Dave Winer has a good post that takes a balanced look at some of the challenges facing Wikipedia. It's especially timely given that amount of news that Jimbo Wales has been generating about his personal life, his relationship with the organization and how wikipedia handles edits to its pages. Relevant links via Valleywag here. Since it's Valleywag, consider the source. ;)
Two things worth restating here, since I've written about Wikipedia previously. First, it's an increasingly important but also potentially fatally flawed resource. It's important because of the vast amount of information contained in it, the way it pops to the top of searches and the speed with which it is updated. Second, It's flawed because of the uneven nature of the entries, and right now, the trust issues that are swirling around its most visible leader.

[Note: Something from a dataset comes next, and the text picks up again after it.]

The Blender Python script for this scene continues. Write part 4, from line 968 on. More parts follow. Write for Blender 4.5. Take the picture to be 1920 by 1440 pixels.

The Economist Tech Quarterly had a good piece a few weeks ago where they examined yet another challenge the group was facing:
IT IS the biggest encyclopedia in history and the most successful example of “user-generated content” on the internet, with over 9m articles in 250 languages contributed by volunteers collaborating online. But Wikipedia is facing an identity crisis as it is torn between two alternative futures. It can either strive to encompass every aspect of human knowledge, no matter how trivial; or it can adopt a more stringent editorial policy and ban articles on trivial subjects, in the hope that this will enhance its reputation as a trustworthy and credible reference source. These two conflicting visions are at the heart of a bitter struggle inside Wikipedia between “inclusionists”, who believe that applying strict editorial criteria will dampen contributors' enthusiasm for the project, and “deletionists” who argue that Wikipedia should be more cautious and selective about its entries.
At this point, given the influential nature Wikipedia plays in distributing information, and its success story as the biggest of all UCG projects of all time, the pluses outweigh the minuses. But the trust issues that Dave talks about and which Wales is coming to embody strike at the very core of what makes the org and its output special. Trust and authority are hugely linked; if the Wikipedians don't find a way to increase their internal transparency and their external explanations via Wales, they stand the risk of seeing what they have built slide toward irrelevancy.